Instruction:
Give every line again exactly as it appears, please, but not the pictures.

Stored data entries
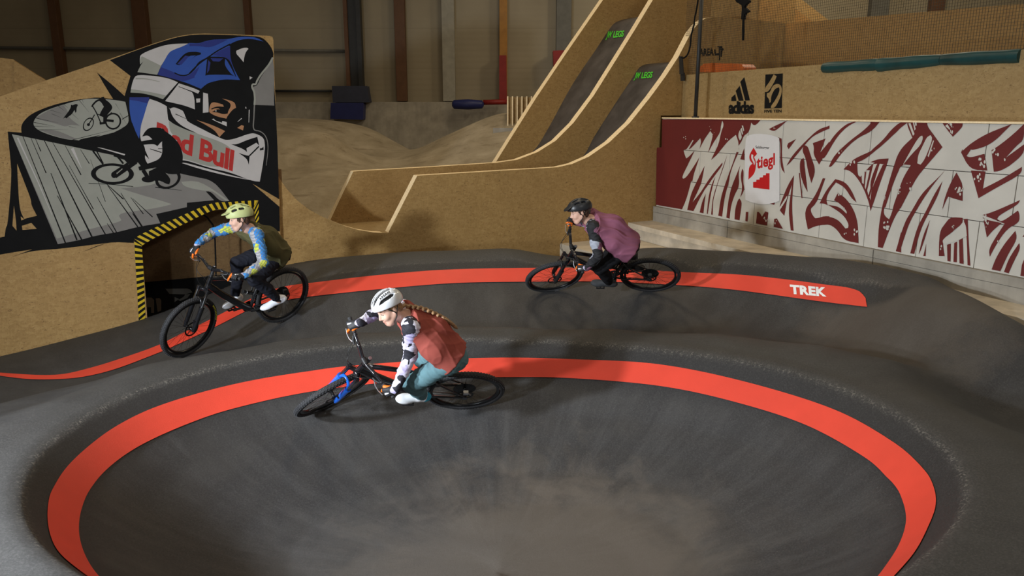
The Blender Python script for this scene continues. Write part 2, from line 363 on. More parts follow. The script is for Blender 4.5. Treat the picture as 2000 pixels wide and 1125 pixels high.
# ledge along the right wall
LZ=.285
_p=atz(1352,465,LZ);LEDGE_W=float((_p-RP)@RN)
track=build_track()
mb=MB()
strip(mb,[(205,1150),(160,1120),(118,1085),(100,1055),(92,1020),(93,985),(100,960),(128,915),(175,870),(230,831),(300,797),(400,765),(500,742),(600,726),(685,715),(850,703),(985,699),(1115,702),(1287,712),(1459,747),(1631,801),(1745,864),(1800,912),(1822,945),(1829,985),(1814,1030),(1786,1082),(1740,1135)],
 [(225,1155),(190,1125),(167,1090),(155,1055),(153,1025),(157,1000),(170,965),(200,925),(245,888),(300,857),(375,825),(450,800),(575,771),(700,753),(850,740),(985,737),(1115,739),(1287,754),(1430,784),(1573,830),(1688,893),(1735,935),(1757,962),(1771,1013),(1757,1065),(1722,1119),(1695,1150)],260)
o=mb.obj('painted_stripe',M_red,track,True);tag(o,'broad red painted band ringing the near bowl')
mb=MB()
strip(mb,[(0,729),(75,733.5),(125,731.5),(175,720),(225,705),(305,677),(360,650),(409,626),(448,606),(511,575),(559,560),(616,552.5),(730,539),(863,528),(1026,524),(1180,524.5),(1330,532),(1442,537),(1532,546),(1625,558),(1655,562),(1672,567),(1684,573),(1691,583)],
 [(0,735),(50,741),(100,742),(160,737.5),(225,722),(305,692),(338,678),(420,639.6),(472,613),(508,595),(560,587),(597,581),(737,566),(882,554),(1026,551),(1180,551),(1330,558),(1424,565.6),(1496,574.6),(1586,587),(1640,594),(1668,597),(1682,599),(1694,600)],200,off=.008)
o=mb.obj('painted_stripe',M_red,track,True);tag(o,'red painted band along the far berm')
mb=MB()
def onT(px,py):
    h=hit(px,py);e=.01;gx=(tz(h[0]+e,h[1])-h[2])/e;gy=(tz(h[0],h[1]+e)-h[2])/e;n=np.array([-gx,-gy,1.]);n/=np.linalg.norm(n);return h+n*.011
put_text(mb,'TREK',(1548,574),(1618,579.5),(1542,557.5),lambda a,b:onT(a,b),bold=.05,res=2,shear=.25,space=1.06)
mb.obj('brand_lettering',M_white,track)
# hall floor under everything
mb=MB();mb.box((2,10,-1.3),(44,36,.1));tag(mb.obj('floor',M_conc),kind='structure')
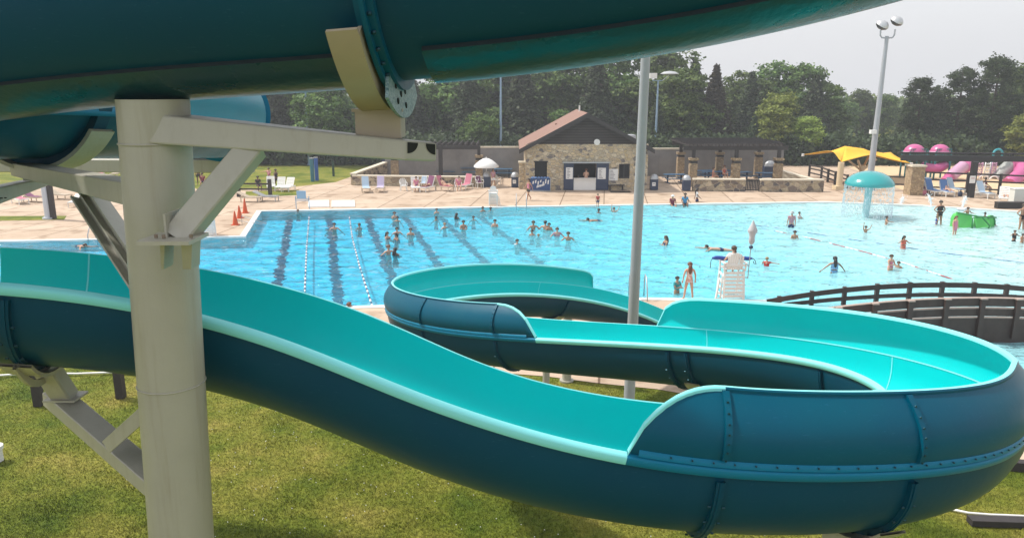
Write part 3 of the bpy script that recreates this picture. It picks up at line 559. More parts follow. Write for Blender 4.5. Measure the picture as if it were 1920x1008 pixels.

Exercise solution:
The Blender Python script for this scene continues. Write part 2, from line 363 on. More parts follow. The script is for Blender 4.5. Treat the picture as 2000 pixels wide and 1125 pixels high.
# ledge along the right wall
LZ=.285
_p=atz(1352,465,LZ);LEDGE_W=float((_p-RP)@RN)
track=build_track()
mb=MB()
strip(mb,[(205,1150),(160,1120),(118,1085),(100,1055),(92,1020),(93,985),(100,960),(128,915),(175,870),(230,831),(300,797),(400,765),(500,742),(600,726),(685,715),(850,703),(985,699),(1115,702),(1287,712),(1459,747),(1631,801),(1745,864),(1800,912),(1822,945),(1829,985),(1814,1030),(1786,1082),(1740,1135)],
 [(225,1155),(190,1125),(167,1090),(155,1055),(153,1025),(157,1000),(170,965),(200,925),(245,888),(300,857),(375,825),(450,800),(575,771),(700,753),(850,740),(985,737),(1115,739),(1287,754),(1430,784),(1573,830),(1688,893),(1735,935),(1757,962),(1771,1013),(1757,1065),(1722,1119),(1695,1150)],260)
o=mb.obj('painted_stripe',M_red,track,True);tag(o,'broad red painted band ringing the near bowl')
mb=MB()
strip(mb,[(0,729),(75,733.5),(125,731.5),(175,720),(225,705),(305,677),(360,650),(409,626),(448,606),(511,575),(559,560),(616,552.5),(730,539),(863,528),(1026,524),(1180,524.5),(1330,532),(1442,537),(1532,546),(1625,558),(1655,562),(1672,567),(1684,573),(1691,583)],
 [(0,735),(50,741),(100,742),(160,737.5),(225,722),(305,692),(338,678),(420,639.6),(472,613),(508,595),(560,587),(597,581),(737,566),(882,554),(1026,551),(1180,551),(1330,558),(1424,565.6),(1496,574.6),(1586,587),(1640,594),(1668,597),(1682,599),(1694,600)],200,off=.008)
o=mb.obj('painted_stripe',M_red,track,True);tag(o,'red painted band along the far berm')
mb=MB()
def onT(px,py):
    h=hit(px,py);e=.01;gx=(tz(h[0]+e,h[1])-h[2])/e;gy=(tz(h[0],h[1]+e)-h[2])/e;n=np.array([-gx,-gy,1.]);n/=np.linalg.norm(n);return h+n*.011
put_text(mb,'TREK',(1548,574),(1618,579.5),(1542,557.5),lambda a,b:onT(a,b),bold=.05,res=2,shear=.25,space=1.06)
mb.obj('brand_lettering',M_white,track)
# hall floor under everything
mb=MB();mb.box((2,10,-1.3),(44,36,.1));tag(mb.obj('floor',M_conc),kind='structure')
Write part 3 of the bpy script that recreates this picture. It picks up at line 559. More parts follow. Write for Blender 4.5. Measure the picture as if it were 1920x1008 pixels.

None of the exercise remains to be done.